Extracted records

########################################

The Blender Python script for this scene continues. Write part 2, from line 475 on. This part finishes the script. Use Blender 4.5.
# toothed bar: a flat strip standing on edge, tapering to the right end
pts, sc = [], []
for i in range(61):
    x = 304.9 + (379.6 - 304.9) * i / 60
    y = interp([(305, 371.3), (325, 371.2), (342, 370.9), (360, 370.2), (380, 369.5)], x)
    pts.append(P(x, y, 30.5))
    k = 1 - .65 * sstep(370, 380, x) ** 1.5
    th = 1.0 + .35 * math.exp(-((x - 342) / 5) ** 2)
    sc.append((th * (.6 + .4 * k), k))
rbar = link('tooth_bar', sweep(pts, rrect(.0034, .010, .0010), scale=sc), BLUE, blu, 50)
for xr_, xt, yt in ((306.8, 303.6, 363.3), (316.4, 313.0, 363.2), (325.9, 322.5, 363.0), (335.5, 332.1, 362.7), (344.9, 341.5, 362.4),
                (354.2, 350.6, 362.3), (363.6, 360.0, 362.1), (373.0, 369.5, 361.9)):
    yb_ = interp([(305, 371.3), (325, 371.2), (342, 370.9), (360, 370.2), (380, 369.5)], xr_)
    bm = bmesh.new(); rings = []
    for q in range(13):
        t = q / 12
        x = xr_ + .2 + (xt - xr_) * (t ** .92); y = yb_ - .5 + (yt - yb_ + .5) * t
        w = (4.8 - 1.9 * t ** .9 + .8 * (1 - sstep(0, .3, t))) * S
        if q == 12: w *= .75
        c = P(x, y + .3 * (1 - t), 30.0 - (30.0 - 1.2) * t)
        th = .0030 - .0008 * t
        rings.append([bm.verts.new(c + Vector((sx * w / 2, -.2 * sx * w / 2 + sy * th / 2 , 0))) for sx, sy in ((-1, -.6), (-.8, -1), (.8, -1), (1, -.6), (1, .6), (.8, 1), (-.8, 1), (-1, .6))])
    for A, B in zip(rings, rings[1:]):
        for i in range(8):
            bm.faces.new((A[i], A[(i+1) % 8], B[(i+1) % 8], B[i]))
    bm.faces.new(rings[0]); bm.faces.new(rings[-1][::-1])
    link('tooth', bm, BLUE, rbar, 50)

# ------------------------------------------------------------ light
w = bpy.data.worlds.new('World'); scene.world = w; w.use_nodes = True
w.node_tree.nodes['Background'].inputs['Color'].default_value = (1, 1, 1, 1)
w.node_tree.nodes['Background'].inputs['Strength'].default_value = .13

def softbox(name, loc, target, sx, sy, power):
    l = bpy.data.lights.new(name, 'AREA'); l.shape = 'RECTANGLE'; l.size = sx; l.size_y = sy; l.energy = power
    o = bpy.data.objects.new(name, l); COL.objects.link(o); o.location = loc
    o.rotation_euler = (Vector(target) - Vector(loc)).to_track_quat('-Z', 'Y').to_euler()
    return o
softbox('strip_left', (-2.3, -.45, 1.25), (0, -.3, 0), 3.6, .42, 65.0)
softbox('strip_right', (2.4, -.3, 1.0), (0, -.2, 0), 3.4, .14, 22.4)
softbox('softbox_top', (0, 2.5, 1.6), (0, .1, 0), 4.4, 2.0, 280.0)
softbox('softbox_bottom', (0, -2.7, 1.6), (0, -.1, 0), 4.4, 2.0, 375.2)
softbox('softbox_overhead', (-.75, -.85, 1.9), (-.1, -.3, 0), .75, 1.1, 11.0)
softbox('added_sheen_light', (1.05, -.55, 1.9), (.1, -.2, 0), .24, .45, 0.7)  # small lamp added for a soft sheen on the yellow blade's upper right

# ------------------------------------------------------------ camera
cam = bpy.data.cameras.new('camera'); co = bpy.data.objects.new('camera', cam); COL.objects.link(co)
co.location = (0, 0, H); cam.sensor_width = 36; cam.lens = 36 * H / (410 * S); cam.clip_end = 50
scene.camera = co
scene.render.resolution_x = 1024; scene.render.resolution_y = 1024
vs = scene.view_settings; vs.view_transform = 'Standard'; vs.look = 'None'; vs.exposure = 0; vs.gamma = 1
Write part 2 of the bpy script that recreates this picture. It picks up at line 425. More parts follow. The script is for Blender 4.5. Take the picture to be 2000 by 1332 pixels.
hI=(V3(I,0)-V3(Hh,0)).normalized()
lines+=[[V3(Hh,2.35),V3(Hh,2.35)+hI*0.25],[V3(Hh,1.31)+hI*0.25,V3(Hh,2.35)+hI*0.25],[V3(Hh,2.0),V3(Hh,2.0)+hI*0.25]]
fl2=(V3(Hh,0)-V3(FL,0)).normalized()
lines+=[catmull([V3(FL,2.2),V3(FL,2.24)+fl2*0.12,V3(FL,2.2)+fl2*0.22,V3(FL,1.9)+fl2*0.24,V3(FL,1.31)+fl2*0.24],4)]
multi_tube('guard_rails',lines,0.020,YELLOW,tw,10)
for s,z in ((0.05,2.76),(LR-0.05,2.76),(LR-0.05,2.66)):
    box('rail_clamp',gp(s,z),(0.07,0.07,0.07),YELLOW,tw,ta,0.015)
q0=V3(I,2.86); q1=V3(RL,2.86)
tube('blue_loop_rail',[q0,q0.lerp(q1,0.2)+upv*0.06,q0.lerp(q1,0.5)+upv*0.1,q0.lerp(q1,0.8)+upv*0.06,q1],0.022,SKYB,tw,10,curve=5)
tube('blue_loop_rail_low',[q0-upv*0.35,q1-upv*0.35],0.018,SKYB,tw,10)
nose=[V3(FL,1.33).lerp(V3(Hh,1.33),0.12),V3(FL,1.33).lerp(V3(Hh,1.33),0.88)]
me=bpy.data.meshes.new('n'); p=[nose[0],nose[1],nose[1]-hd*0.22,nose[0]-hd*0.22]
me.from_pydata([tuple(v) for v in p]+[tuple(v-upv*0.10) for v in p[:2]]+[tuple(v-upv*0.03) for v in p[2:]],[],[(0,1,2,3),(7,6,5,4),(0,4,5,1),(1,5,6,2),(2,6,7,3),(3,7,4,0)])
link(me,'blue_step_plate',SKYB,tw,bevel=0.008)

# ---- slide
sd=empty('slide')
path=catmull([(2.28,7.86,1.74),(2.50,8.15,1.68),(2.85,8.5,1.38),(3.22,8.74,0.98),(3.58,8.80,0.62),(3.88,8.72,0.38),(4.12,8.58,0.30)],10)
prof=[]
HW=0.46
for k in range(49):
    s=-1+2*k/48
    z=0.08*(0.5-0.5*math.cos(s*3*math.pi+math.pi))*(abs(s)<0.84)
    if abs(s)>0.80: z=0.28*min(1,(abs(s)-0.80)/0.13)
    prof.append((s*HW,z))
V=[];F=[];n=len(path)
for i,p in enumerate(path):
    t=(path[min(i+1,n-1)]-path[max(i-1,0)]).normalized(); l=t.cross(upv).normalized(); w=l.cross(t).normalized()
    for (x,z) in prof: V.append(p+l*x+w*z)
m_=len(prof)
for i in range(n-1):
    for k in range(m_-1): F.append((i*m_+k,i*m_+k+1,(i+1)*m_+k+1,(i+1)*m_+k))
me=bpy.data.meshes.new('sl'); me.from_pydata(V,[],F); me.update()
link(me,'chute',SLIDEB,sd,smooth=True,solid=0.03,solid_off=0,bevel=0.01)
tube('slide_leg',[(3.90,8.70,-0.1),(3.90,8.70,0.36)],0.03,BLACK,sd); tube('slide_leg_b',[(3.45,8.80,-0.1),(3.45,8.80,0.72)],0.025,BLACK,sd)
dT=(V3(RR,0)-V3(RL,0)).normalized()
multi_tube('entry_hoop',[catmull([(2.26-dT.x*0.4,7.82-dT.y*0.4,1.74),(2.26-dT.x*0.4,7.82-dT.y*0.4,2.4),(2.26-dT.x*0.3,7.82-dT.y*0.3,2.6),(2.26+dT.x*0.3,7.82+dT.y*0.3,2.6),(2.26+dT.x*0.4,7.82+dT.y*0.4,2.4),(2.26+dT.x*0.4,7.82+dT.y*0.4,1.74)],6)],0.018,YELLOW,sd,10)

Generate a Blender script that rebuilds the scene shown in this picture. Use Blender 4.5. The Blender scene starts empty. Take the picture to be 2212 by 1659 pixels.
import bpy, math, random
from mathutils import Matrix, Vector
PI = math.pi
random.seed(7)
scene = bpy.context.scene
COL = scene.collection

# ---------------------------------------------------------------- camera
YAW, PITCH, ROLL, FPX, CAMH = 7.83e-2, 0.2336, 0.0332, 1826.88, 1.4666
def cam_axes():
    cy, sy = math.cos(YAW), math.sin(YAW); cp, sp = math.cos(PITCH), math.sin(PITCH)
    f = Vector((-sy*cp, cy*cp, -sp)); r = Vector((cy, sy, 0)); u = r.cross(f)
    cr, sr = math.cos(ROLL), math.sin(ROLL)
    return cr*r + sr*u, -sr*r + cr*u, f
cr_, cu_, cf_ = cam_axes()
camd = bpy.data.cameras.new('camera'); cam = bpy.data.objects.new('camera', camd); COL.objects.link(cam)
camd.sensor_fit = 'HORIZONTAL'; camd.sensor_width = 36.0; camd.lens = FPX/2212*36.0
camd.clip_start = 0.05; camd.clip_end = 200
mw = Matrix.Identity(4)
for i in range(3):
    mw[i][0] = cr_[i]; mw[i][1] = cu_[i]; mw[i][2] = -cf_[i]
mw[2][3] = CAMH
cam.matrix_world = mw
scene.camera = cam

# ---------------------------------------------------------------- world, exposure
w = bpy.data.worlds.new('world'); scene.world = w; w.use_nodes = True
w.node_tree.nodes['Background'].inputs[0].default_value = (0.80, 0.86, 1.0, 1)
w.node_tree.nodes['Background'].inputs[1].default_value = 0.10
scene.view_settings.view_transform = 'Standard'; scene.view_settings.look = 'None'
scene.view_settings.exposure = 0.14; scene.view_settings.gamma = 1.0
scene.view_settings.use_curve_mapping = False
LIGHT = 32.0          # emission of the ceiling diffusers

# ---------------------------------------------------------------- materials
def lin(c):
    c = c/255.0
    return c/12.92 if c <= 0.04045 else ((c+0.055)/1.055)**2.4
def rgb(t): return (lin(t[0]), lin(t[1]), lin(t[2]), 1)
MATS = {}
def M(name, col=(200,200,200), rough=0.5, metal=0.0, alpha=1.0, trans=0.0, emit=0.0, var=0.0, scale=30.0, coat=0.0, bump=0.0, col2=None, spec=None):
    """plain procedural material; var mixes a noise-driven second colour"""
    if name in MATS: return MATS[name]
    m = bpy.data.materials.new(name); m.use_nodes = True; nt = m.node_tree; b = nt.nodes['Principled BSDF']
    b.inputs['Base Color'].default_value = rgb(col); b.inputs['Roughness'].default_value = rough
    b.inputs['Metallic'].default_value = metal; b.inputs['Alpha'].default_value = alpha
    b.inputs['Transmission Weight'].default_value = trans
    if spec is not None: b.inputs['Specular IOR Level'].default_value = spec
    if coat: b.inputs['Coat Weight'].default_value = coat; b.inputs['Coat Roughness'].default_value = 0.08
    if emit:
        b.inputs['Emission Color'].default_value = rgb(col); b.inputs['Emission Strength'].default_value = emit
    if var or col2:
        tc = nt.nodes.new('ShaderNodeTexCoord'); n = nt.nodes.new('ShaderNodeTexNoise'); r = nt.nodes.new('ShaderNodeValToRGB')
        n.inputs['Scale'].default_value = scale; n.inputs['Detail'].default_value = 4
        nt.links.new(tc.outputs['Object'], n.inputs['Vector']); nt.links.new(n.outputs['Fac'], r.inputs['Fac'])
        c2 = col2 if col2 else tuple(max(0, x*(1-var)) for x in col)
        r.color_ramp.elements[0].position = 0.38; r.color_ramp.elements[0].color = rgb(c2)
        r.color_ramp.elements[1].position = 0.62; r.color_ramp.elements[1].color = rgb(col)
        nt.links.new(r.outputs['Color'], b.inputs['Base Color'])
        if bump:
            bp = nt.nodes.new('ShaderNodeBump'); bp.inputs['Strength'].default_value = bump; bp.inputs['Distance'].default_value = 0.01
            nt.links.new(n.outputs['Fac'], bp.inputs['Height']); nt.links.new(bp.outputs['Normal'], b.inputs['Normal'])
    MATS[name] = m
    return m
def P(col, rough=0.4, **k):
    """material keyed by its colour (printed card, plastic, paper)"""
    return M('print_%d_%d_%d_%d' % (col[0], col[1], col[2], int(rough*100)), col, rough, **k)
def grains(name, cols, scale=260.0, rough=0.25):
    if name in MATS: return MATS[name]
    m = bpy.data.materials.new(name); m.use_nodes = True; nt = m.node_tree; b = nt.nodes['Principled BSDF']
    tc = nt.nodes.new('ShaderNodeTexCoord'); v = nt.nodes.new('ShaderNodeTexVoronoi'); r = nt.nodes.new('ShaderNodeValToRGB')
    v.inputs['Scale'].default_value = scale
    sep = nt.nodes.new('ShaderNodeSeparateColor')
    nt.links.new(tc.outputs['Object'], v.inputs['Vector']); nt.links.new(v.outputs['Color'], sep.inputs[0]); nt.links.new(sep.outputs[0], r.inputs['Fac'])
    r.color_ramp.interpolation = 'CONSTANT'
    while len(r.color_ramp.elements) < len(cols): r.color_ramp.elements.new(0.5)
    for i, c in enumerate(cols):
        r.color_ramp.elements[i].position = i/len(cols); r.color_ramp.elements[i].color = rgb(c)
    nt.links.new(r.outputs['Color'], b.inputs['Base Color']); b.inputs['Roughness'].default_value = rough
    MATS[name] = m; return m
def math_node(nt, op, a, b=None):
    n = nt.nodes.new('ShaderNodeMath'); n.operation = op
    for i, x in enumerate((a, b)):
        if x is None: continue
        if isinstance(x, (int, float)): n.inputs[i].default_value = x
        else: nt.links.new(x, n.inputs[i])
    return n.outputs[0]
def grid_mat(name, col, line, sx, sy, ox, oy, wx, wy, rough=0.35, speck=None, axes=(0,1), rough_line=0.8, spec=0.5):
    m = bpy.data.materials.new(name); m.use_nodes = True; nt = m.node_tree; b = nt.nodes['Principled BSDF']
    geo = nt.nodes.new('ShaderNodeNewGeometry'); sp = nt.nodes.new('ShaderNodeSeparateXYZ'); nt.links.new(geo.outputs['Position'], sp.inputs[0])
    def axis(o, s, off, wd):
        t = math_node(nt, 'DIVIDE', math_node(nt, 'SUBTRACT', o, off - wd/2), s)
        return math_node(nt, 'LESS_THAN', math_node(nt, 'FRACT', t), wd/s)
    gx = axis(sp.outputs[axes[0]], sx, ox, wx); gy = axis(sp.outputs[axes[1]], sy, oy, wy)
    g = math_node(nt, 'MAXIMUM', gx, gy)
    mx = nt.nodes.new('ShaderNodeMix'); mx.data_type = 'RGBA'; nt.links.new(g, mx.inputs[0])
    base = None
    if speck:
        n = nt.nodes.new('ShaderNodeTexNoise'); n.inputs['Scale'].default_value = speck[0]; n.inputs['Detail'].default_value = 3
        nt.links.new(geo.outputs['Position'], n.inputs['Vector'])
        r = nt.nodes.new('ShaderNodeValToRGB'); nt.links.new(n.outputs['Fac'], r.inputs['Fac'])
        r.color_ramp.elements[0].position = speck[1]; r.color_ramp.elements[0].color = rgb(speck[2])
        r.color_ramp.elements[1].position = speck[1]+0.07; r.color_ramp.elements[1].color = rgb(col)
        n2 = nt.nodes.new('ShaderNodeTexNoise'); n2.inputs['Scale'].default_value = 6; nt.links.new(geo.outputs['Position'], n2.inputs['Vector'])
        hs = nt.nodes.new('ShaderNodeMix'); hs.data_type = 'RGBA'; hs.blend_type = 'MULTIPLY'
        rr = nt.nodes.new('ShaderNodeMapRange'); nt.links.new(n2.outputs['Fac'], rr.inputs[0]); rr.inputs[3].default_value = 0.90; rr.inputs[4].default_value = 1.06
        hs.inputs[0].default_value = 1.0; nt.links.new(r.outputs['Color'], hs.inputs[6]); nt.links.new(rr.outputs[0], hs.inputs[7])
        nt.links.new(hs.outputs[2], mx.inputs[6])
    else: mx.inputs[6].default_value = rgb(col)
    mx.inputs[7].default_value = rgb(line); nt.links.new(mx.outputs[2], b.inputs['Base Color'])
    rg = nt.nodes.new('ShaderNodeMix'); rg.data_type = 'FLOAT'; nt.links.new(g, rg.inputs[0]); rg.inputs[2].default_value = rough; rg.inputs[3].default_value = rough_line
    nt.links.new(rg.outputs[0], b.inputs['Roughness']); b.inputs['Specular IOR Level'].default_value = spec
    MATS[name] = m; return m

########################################

In the listing above, find the line containing "Generate a Blender" and the line containing "COL = scene.collection". Output them and every line between, exactly, and nothing else.

Generate a Blender script that rebuilds the scene shown in this picture. Use Blender 4.5. The Blender scene starts empty. Take the picture to be 2212 by 1659 pixels.
import bpy, math, random
from mathutils import Matrix, Vector
PI = math.pi
random.seed(7)
scene = bpy.context.scene
COL = scene.collection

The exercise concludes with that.